Arbre, conifère, champignon, buisson, palmier. La forme symbolique de la plante est à la fois un signe qui nous permet de la reconnaître et un moteur important pour la transformer en ce qu'elle doit être pour pour correspondre à ce que nous pensons d'elle(2).
La forme symbolique n'a pas de dimension. Le signe tracé dans la plante renvoie directement à notre univers mental. Ce qui est représenté c'est notre idée d'un arbre feuillu, d'un conifère, d'un champignon, d'un arbuste ou d'un palmier mais pas la plante réelle. On pourra donc former des arbres à 1,5 mètre ou 3 mètres de haut pour dire notre idée de l'arbre en général. On pourra même prendre un Thuja pour dire un arbre feuillu. En revanche on ne pourra par le tailler n'importe comment. Il devra former un signe reconnaissable. Le rapport de dimension des signes entre eux intervient s'ils sont placés dans un même ensemble significatif(3).

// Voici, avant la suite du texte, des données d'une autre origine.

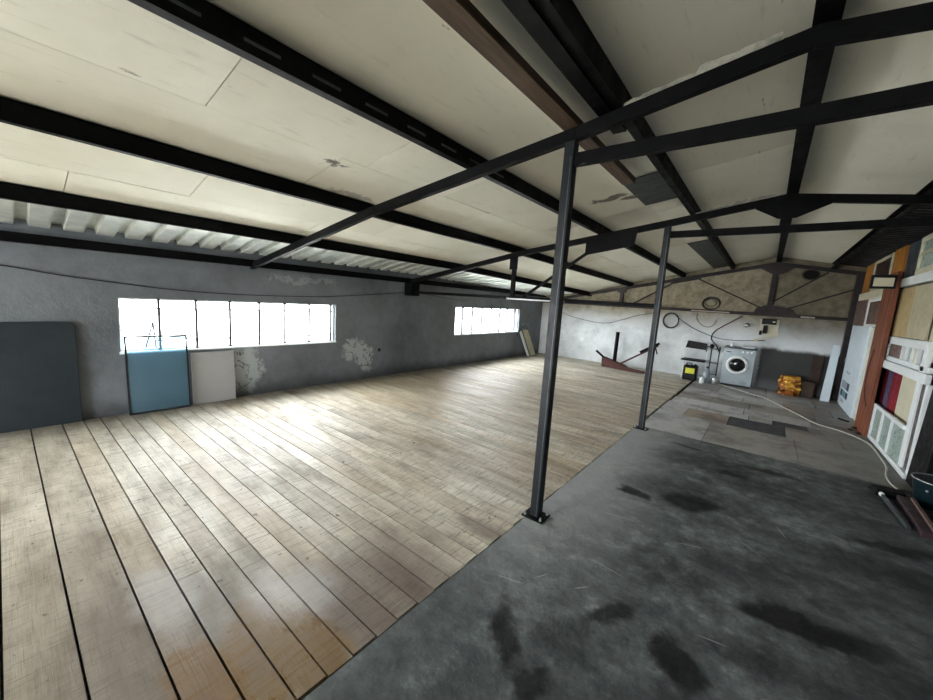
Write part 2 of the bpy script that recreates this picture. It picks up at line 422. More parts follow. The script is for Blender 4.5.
def spline(P, n=8):
    P = [Vector(p) for p in P]; out = []
    for i in range(len(P)-1):
        a = P[max(i-1, 0)]; b = P[i]; c = P[i+1]; d = P[min(i+2, len(P)-1)]
        for k in range(n):
            t = k/n
            out.append(.5*((2*b)+(c-a)*t+(2*a-5*b+4*c-d)*t*t+(3*b-a-3*c+d)*t**3))
    out.append(P[-1]); return out

# ------------------------------------------------------------------ dimensions
XL, XR, YF, YB = -5.72, 1.62, 10.98, -5.0      # inner faces of the walls
EDGE = -1.22                                   # where timber meets concrete
def zr(x):                                     # underside of the rafters
    if x > 0: return 2.86-.13*x
    x = -x
    return 2.86-.162*x if x < 3.2 else 2.3416-.21*(x-3.2)
ZP = .085                                      # purlins sit on the rafters
ZC = .205                                      # ceiling sheets sit on the purlins

# ------------------------------------------------------------------ setting: floors
m = MB()
ys = [-.98, -.76, -.55, -.33, -.10, .107, .326, .487, .62, .749, .873, 1.0, 1.128, 1.266, 1.391, 1.519, 1.662, 1.786, 1.911, 2.05, 2.212, 2.332, 2.503]
while ys[-1] < YF-.1: ys.append(ys[-1]+random.choice((.13, .14, .15, .17)))
ys[-1] = YF+.02
while ys[0] > YB: ys.insert(0, ys[0]-.2)
def plank(x0, x1, y0, y1, z, tone):
    k = .0062                                  # boards lie a touch out of square
    g = .0035 if y0 > .6 else .005
    dy0 = (x0-EDGE)*k; dy1 = (x1-EDGE)*k
    m.hexa([(x0, y0+dy0+g, -.035), (x1, y0+dy1+g, -.035), (x1, y1+dy1-g, -.035), (x0, y1+dy0-g, -.035),
            (x0, y0+dy0+g, z), (x1, y0+dy1+g, z), (x1, y1+dy1-g, z), (x0, y1+dy0-g, z)], tone)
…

Les végétaux sont formés en pépinière pour ressembler à ce que le client attend et pour offrir une normalité facilitant le commerce. Tige, demi-tige, gobelet, quenouille, palmette et bien d'autres nous attendent pour plantation. On est alors loin de la forme naturelle. La forme de la plante est définitivement conditionnée par ces tailles de formation. Au-delà de la deuxième année la croissance des tiges ne concerne que son diamètre mais sa longueur ne varie plus. Un embranchement formé à 2 mètres de haut restera définitivement à cette hauteur. Un petit coup de sécateur est lourd de conséquences.
Peut-on imaginer un jardin sans forme? Même les idées les plus opposées au carcan de la forme comme le Zen ont produit des jardins dessinés avec un soin extrême. Mais de quelle forme parle-t-on? Il nous reste encore beaucoup à faire pour explorer et bien maîtriser les diverses formes d'une même scène végétale.